• Problem statement
Pictures in the data below are not part of the copy; transcribe everything else exactly.

:::

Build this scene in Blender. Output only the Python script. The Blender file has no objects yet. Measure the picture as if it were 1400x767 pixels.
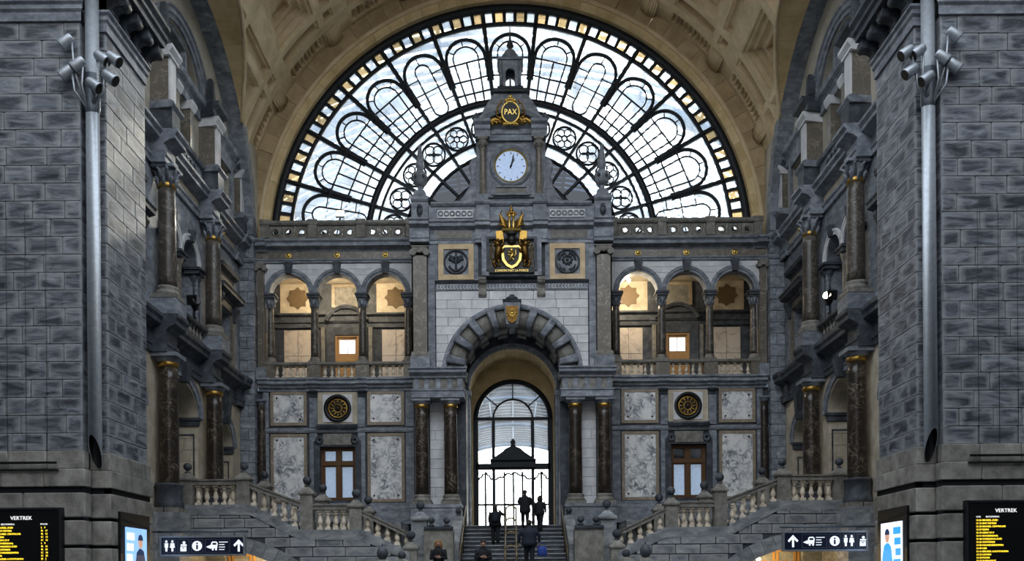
import bpy, bmesh, math, random
from mathutils import Vector, Matrix
from mathutils.geometry import tessellate_polygon
R = math.radians
PI = math.pi
random.seed(7)
scene = bpy.context.scene
COL = scene.collection

# ------------------------------------------------------------------ camera
FPX, HORIZ, CAMZ, D0 = 1190.0, 795.0, 1.6, 40.5     # focal length in px, horizon row, eye height, distance to facade
cam_d = bpy.data.cameras.new('camera')
cam = bpy.data.objects.new('camera', cam_d)
COL.objects.link(cam)
cam.location = (0, -D0, CAMZ)
cam.rotation_euler = (PI/2, R(0.45), 0)
cam_d.sensor_width = 36
cam_d.lens = 36*FPX/1400
cam_d.shift_x = -3/1400
cam_d.shift_y = (HORIZ-383.5)/1400
cam_d.clip_end = 600
scene.camera = cam

# ------------------------------------------------------------------ sky
SUN_DIR = Vector((0.33, 1.0, 0.46)).normalized()
wd = bpy.data.worlds.new('sky'); scene.world = wd
wd.use_nodes = True
nt = wd.node_tree; nt.nodes.clear()
def wn(t): return nt.nodes.new(t)
geo = wn('ShaderNodeTexCoord')
dot = wn('ShaderNodeVectorMath'); dot.operation = 'DOT_PRODUCT'
dot.inputs[1].default_value = SUN_DIR
nt.links.new(geo.outputs['Generated'], dot.inputs[0])
mp = wn('ShaderNodeMapRange'); mp.inputs[1].default_value = 0.74; mp.inputs[2].default_value = 1.0
mp.interpolation_type = 'SMOOTHSTEP'
nt.links.new(dot.outputs['Value'], mp.inputs[0])
mix = wn('ShaderNodeMix'); mix.data_type = 'RGBA'
mix.inputs[6].default_value = (0.84, 0.92, 1.02, 1)
mix.inputs[7].default_value = (7.0, 6.8, 6.4, 1)
nt.links.new(mp.outputs[0], mix.inputs[0])
bg = wn('ShaderNodeBackground'); bg.inputs[1].default_value = 1.5
nt.links.new(mix.outputs[2], bg.inputs[0])
wo = wn('ShaderNodeOutputWorld'); nt.links.new(bg.outputs[0], wo.inputs[0])

# sun, low behind the facade on the right
sd = bpy.data.lights.new('sun', 'SUN'); sd.energy = 11.0; sd.angle = R(3); sd.color = (1, .86, .66)
so = bpy.data.objects.new('sun', sd); COL.objects.link(so)
so.rotation_euler = SUN_DIR.to_track_quat('Z', 'Y').to_euler()
so.location = (20, 60, 40)

vs = scene.view_settings
vs.view_transform = 'Standard'; vs.look = 'None'; vs.gamma = 1; vs.use_curve_mapping = False
vs.exposure = 1.18

# ------------------------------------------------------------------ helpers
def S(d): return FPX/d
def zz(y, d): return CAMZ + (HORIZ-y)*d/FPX
def YD(d): return d-D0

def fr_facade(Y0=0.0):                  # u = X, o = outwards (towards the hall), z
    return lambda u, o, z: (u, Y0-o, z)
def fr_side(s, XW):                     # u = Y, o = outwards (towards the hall axis)
    return lambda u, o, z: (s*(XW-o), u, z)
IDENT = lambda u, o, z: (u, o, z)
FAC = fr_facade(0.0)

def arcpts(uc, zc, r, a0, a1, n, rz=None):
    rz = r if rz is None else rz
    return [(uc+r*math.cos(R(a0+(a1-a0)*i/n)), zc+rz*math.sin(R(a0+(a1-a0)*i/n))) for i in range(n+1)]

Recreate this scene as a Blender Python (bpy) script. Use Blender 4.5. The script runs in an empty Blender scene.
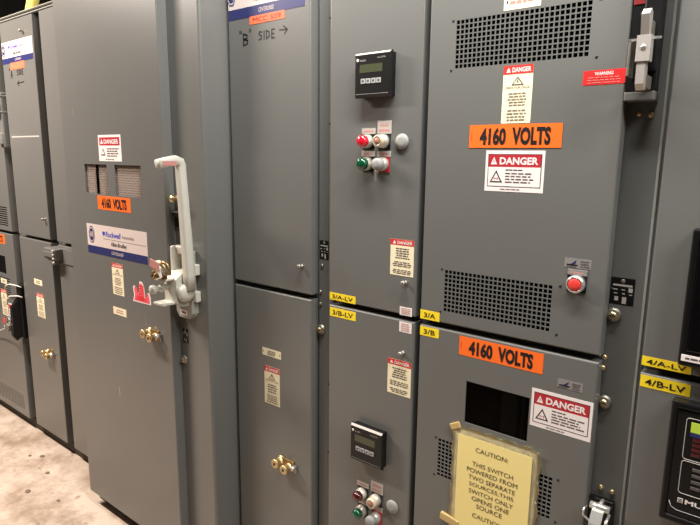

:::

• Result of the exercise
Build this scene in Blender. Output only the Python script. The Blender file has no objects yet. Measure the picture as if it were 1400x767 pixels.
import bpy, bmesh, math, random
from mathutils import Vector, Matrix
from mathutils.geometry import tessellate_polygon
R = math.radians
PI = math.pi
random.seed(7)
scene = bpy.context.scene
COL = scene.collection

# ------------------------------------------------------------------ camera
FPX, HORIZ, CAMZ, D0 = 1190.0, 795.0, 1.6, 40.5     # focal length in px, horizon row, eye height, distance to facade
cam_d = bpy.data.cameras.new('camera')
cam = bpy.data.objects.new('camera', cam_d)
COL.objects.link(cam)
cam.location = (0, -D0, CAMZ)
cam.rotation_euler = (PI/2, R(0.45), 0)
cam_d.sensor_width = 36
cam_d.lens = 36*FPX/1400
cam_d.shift_x = -3/1400
cam_d.shift_y = (HORIZ-383.5)/1400
cam_d.clip_end = 600
scene.camera = cam

# ------------------------------------------------------------------ sky
SUN_DIR = Vector((0.33, 1.0, 0.46)).normalized()
wd = bpy.data.worlds.new('sky'); scene.world = wd
wd.use_nodes = True
nt = wd.node_tree; nt.nodes.clear()
def wn(t): return nt.nodes.new(t)
geo = wn('ShaderNodeTexCoord')
dot = wn('ShaderNodeVectorMath'); dot.operation = 'DOT_PRODUCT'
dot.inputs[1].default_value = SUN_DIR
nt.links.new(geo.outputs['Generated'], dot.inputs[0])
mp = wn('ShaderNodeMapRange'); mp.inputs[1].default_value = 0.74; mp.inputs[2].default_value = 1.0
mp.interpolation_type = 'SMOOTHSTEP'
nt.links.new(dot.outputs['Value'], mp.inputs[0])
mix = wn('ShaderNodeMix'); mix.data_type = 'RGBA'
mix.inputs[6].default_value = (0.84, 0.92, 1.02, 1)
mix.inputs[7].default_value = (7.0, 6.8, 6.4, 1)
nt.links.new(mp.outputs[0], mix.inputs[0])
bg = wn('ShaderNodeBackground'); bg.inputs[1].default_value = 1.5
nt.links.new(mix.outputs[2], bg.inputs[0])
wo = wn('ShaderNodeOutputWorld'); nt.links.new(bg.outputs[0], wo.inputs[0])

# sun, low behind the facade on the right
sd = bpy.data.lights.new('sun', 'SUN'); sd.energy = 11.0; sd.angle = R(3); sd.color = (1, .86, .66)
so = bpy.data.objects.new('sun', sd); COL.objects.link(so)
so.rotation_euler = SUN_DIR.to_track_quat('Z', 'Y').to_euler()
so.location = (20, 60, 40)

vs = scene.view_settings
vs.view_transform = 'Standard'; vs.look = 'None'; vs.gamma = 1; vs.use_curve_mapping = False
vs.exposure = 1.18

# ------------------------------------------------------------------ helpers
def S(d): return FPX/d
def zz(y, d): return CAMZ + (HORIZ-y)*d/FPX
def YD(d): return d-D0

def fr_facade(Y0=0.0):                  # u = X, o = outwards (towards the hall), z
    return lambda u, o, z: (u, Y0-o, z)
def fr_side(s, XW):                     # u = Y, o = outwards (towards the hall axis)
    return lambda u, o, z: (s*(XW-o), u, z)
IDENT = lambda u, o, z: (u, o, z)
FAC = fr_facade(0.0)

def arcpts(uc, zc, r, a0, a1, n, rz=None):
    rz = r if rz is None else rz
    return [(uc+r*math.cos(R(a0+(a1-a0)*i/n)), zc+rz*math.sin(R(a0+(a1-a0)*i/n))) for i in range(n+1)]

Recreate this scene as a Blender Python (bpy) script. Use Blender 4.5. The script runs in an empty Blender scene.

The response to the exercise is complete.